======== Given data ========

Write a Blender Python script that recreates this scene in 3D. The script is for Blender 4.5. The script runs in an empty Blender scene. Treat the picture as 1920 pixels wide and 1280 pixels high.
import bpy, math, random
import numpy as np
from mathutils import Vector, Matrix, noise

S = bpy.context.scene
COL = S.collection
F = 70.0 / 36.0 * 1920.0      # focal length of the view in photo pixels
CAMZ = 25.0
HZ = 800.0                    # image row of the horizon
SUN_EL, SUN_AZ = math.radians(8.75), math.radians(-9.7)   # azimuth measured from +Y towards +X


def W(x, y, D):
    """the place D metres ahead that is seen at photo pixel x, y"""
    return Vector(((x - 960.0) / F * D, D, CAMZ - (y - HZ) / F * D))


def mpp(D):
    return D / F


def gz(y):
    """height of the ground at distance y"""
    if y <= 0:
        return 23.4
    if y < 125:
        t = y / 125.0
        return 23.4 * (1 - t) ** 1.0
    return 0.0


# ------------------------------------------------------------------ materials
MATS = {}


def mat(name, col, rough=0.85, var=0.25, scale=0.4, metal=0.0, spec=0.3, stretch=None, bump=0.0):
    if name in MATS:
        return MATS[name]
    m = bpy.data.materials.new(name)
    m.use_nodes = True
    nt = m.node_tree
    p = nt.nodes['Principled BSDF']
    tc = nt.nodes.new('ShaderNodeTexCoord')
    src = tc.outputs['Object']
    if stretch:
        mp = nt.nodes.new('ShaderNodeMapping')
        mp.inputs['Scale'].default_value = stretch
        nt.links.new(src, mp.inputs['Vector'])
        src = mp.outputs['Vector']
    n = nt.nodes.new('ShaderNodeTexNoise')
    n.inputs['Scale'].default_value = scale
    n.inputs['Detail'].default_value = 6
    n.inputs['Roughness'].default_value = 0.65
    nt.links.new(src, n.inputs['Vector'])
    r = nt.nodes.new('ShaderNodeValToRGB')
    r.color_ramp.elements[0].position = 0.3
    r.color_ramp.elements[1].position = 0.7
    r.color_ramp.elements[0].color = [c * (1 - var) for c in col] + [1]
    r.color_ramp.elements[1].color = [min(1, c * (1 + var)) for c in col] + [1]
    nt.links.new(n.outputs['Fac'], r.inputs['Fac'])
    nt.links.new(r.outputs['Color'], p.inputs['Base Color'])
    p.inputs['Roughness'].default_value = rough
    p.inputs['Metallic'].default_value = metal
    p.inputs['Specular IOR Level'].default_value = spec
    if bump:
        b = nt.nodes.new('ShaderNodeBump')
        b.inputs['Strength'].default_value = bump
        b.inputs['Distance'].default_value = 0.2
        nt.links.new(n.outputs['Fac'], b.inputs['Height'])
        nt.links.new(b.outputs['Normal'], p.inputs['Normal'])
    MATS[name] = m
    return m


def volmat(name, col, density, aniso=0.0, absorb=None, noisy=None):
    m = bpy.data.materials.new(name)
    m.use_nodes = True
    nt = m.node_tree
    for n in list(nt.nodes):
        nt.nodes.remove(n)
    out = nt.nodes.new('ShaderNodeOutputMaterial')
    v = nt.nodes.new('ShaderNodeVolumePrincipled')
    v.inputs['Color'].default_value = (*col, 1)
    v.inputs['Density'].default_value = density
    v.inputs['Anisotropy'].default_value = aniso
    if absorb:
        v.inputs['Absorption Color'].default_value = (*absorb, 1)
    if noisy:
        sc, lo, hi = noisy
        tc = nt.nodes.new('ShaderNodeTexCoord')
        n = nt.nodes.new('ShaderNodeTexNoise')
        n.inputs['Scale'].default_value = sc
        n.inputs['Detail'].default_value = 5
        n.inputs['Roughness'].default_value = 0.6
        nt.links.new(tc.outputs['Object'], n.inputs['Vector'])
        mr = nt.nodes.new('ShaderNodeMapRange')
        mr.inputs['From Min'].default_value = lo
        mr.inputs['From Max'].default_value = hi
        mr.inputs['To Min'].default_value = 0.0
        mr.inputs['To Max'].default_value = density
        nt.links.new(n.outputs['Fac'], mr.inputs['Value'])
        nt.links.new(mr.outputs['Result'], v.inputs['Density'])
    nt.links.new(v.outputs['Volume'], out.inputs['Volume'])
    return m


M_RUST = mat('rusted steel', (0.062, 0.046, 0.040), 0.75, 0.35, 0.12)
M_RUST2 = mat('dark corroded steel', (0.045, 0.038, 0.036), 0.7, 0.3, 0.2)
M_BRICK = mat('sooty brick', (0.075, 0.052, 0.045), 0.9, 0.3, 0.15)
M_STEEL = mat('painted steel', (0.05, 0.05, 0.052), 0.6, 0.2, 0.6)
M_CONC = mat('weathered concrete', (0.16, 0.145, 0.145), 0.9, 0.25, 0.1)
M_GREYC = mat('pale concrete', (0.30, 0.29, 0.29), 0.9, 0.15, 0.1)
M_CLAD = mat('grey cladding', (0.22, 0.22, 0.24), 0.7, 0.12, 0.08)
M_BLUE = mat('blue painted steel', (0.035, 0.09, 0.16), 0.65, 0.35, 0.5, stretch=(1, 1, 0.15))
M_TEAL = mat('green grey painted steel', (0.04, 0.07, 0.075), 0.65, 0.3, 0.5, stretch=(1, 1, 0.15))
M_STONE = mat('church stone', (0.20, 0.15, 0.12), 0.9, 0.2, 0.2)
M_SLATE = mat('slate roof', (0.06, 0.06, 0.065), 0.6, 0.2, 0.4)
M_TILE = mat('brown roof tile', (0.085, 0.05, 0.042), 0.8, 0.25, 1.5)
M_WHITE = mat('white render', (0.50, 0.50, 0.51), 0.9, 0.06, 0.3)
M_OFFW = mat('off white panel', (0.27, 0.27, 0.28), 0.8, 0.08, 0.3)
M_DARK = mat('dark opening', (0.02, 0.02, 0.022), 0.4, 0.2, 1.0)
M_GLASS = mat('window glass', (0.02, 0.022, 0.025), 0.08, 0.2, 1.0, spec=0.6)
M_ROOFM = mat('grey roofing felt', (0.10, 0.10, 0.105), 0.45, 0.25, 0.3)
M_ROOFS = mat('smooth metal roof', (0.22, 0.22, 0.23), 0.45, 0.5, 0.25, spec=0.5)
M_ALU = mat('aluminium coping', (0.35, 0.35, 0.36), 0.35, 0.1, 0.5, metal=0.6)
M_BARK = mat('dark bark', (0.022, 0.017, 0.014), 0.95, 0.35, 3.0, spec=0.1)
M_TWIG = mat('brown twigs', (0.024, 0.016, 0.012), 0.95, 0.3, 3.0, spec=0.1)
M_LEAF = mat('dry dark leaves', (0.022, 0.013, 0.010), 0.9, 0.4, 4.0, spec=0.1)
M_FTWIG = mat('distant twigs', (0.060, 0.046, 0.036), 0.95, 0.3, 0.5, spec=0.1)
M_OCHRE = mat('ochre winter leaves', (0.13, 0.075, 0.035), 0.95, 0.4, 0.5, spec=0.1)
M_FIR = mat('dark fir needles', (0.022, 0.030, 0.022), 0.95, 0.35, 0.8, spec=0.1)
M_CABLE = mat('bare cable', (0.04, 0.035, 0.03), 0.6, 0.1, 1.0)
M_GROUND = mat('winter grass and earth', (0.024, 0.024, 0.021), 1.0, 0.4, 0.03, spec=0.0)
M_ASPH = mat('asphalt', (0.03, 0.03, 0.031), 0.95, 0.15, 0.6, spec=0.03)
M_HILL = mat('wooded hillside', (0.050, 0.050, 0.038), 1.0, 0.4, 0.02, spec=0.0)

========

What you should do: Using the listing above, reproduce each line without omission.

Result:
Write a Blender Python script that recreates this scene in 3D. The script is for Blender 4.5. The script runs in an empty Blender scene. Treat the picture as 1920 pixels wide and 1280 pixels high.
import bpy, math, random
import numpy as np
from mathutils import Vector, Matrix, noise

S = bpy.context.scene
COL = S.collection
F = 70.0 / 36.0 * 1920.0      # focal length of the view in photo pixels
CAMZ = 25.0
HZ = 800.0                    # image row of the horizon
SUN_EL, SUN_AZ = math.radians(8.75), math.radians(-9.7)   # azimuth measured from +Y towards +X


def W(x, y, D):
    """the place D metres ahead that is seen at photo pixel x, y"""
    return Vector(((x - 960.0) / F * D, D, CAMZ - (y - HZ) / F * D))


def mpp(D):
    return D / F


def gz(y):
    """height of the ground at distance y"""
    if y <= 0:
        return 23.4
    if y < 125:
        t = y / 125.0
        return 23.4 * (1 - t) ** 1.0
    return 0.0


# ------------------------------------------------------------------ materials
MATS = {}


def mat(name, col, rough=0.85, var=0.25, scale=0.4, metal=0.0, spec=0.3, stretch=None, bump=0.0):
    if name in MATS:
        return MATS[name]
    m = bpy.data.materials.new(name)
    m.use_nodes = True
    nt = m.node_tree
    p = nt.nodes['Principled BSDF']
    tc = nt.nodes.new('ShaderNodeTexCoord')
    src = tc.outputs['Object']
    if stretch:
        mp = nt.nodes.new('ShaderNodeMapping')
        mp.inputs['Scale'].default_value = stretch
        nt.links.new(src, mp.inputs['Vector'])
        src = mp.outputs['Vector']
    n = nt.nodes.new('ShaderNodeTexNoise')
    n.inputs['Scale'].default_value = scale
    n.inputs['Detail'].default_value = 6
    n.inputs['Roughness'].default_value = 0.65
    nt.links.new(src, n.inputs['Vector'])
    r = nt.nodes.new('ShaderNodeValToRGB')
    r.color_ramp.elements[0].position = 0.3
    r.color_ramp.elements[1].position = 0.7
    r.color_ramp.elements[0].color = [c * (1 - var) for c in col] + [1]
    r.color_ramp.elements[1].color = [min(1, c * (1 + var)) for c in col] + [1]
    nt.links.new(n.outputs['Fac'], r.inputs['Fac'])
    nt.links.new(r.outputs['Color'], p.inputs['Base Color'])
    p.inputs['Roughness'].default_value = rough
    p.inputs['Metallic'].default_value = metal
    p.inputs['Specular IOR Level'].default_value = spec
    if bump:
        b = nt.nodes.new('ShaderNodeBump')
        b.inputs['Strength'].default_value = bump
        b.inputs['Distance'].default_value = 0.2
        nt.links.new(n.outputs['Fac'], b.inputs['Height'])
        nt.links.new(b.outputs['Normal'], p.inputs['Normal'])
    MATS[name] = m
    return m


def volmat(name, col, density, aniso=0.0, absorb=None, noisy=None):
    m = bpy.data.materials.new(name)
    m.use_nodes = True
    nt = m.node_tree
    for n in list(nt.nodes):
        nt.nodes.remove(n)
    out = nt.nodes.new('ShaderNodeOutputMaterial')
    v = nt.nodes.new('ShaderNodeVolumePrincipled')
    v.inputs['Color'].default_value = (*col, 1)
    v.inputs['Density'].default_value = density
    v.inputs['Anisotropy'].default_value = aniso
    if absorb:
        v.inputs['Absorption Color'].default_value = (*absorb, 1)
    if noisy:
        sc, lo, hi = noisy
        tc = nt.nodes.new('ShaderNodeTexCoord')
        n = nt.nodes.new('ShaderNodeTexNoise')
        n.inputs['Scale'].default_value = sc
        n.inputs['Detail'].default_value = 5
        n.inputs['Roughness'].default_value = 0.6
        nt.links.new(tc.outputs['Object'], n.inputs['Vector'])
        mr = nt.nodes.new('ShaderNodeMapRange')
        mr.inputs['From Min'].default_value = lo
        mr.inputs['From Max'].default_value = hi
        mr.inputs['To Min'].default_value = 0.0
        mr.inputs['To Max'].default_value = density
        nt.links.new(n.outputs['Fac'], mr.inputs['Value'])
        nt.links.new(mr.outputs['Result'], v.inputs['Density'])
    nt.links.new(v.outputs['Volume'], out.inputs['Volume'])
    return m


M_RUST = mat('rusted steel', (0.062, 0.046, 0.040), 0.75, 0.35, 0.12)
M_RUST2 = mat('dark corroded steel', (0.045, 0.038, 0.036), 0.7, 0.3, 0.2)
M_BRICK = mat('sooty brick', (0.075, 0.052, 0.045), 0.9, 0.3, 0.15)
M_STEEL = mat('painted steel', (0.05, 0.05, 0.052), 0.6, 0.2, 0.6)
M_CONC = mat('weathered concrete', (0.16, 0.145, 0.145), 0.9, 0.25, 0.1)
M_GREYC = mat('pale concrete', (0.30, 0.29, 0.29), 0.9, 0.15, 0.1)
M_CLAD = mat('grey cladding', (0.22, 0.22, 0.24), 0.7, 0.12, 0.08)
M_BLUE = mat('blue painted steel', (0.035, 0.09, 0.16), 0.65, 0.35, 0.5, stretch=(1, 1, 0.15))
M_TEAL = mat('green grey painted steel', (0.04, 0.07, 0.075), 0.65, 0.3, 0.5, stretch=(1, 1, 0.15))
M_STONE = mat('church stone', (0.20, 0.15, 0.12), 0.9, 0.2, 0.2)
M_SLATE = mat('slate roof', (0.06, 0.06, 0.065), 0.6, 0.2, 0.4)
M_TILE = mat('brown roof tile', (0.085, 0.05, 0.042), 0.8, 0.25, 1.5)
M_WHITE = mat('white render', (0.50, 0.50, 0.51), 0.9, 0.06, 0.3)
M_OFFW = mat('off white panel', (0.27, 0.27, 0.28), 0.8, 0.08, 0.3)
M_DARK = mat('dark opening', (0.02, 0.02, 0.022), 0.4, 0.2, 1.0)
M_GLASS = mat('window glass', (0.02, 0.022, 0.025), 0.08, 0.2, 1.0, spec=0.6)
M_ROOFM = mat('grey roofing felt', (0.10, 0.10, 0.105), 0.45, 0.25, 0.3)
M_ROOFS = mat('smooth metal roof', (0.22, 0.22, 0.23), 0.45, 0.5, 0.25, spec=0.5)
M_ALU = mat('aluminium coping', (0.35, 0.35, 0.36), 0.35, 0.1, 0.5, metal=0.6)
M_BARK = mat('dark bark', (0.022, 0.017, 0.014), 0.95, 0.35, 3.0, spec=0.1)
M_TWIG = mat('brown twigs', (0.024, 0.016, 0.012), 0.95, 0.3, 3.0, spec=0.1)
M_LEAF = mat('dry dark leaves', (0.022, 0.013, 0.010), 0.9, 0.4, 4.0, spec=0.1)
M_FTWIG = mat('distant twigs', (0.060, 0.046, 0.036), 0.95, 0.3, 0.5, spec=0.1)
M_OCHRE = mat('ochre winter leaves', (0.13, 0.075, 0.035), 0.95, 0.4, 0.5, spec=0.1)
M_FIR = mat('dark fir needles', (0.022, 0.030, 0.022), 0.95, 0.35, 0.8, spec=0.1)
M_CABLE = mat('bare cable', (0.04, 0.035, 0.03), 0.6, 0.1, 1.0)
M_GROUND = mat('winter grass and earth', (0.024, 0.024, 0.021), 1.0, 0.4, 0.03, spec=0.0)
M_ASPH = mat('asphalt', (0.03, 0.03, 0.031), 0.95, 0.15, 0.6, spec=0.03)
M_HILL = mat('wooded hillside', (0.050, 0.050, 0.038), 1.0, 0.4, 0.02, spec=0.0)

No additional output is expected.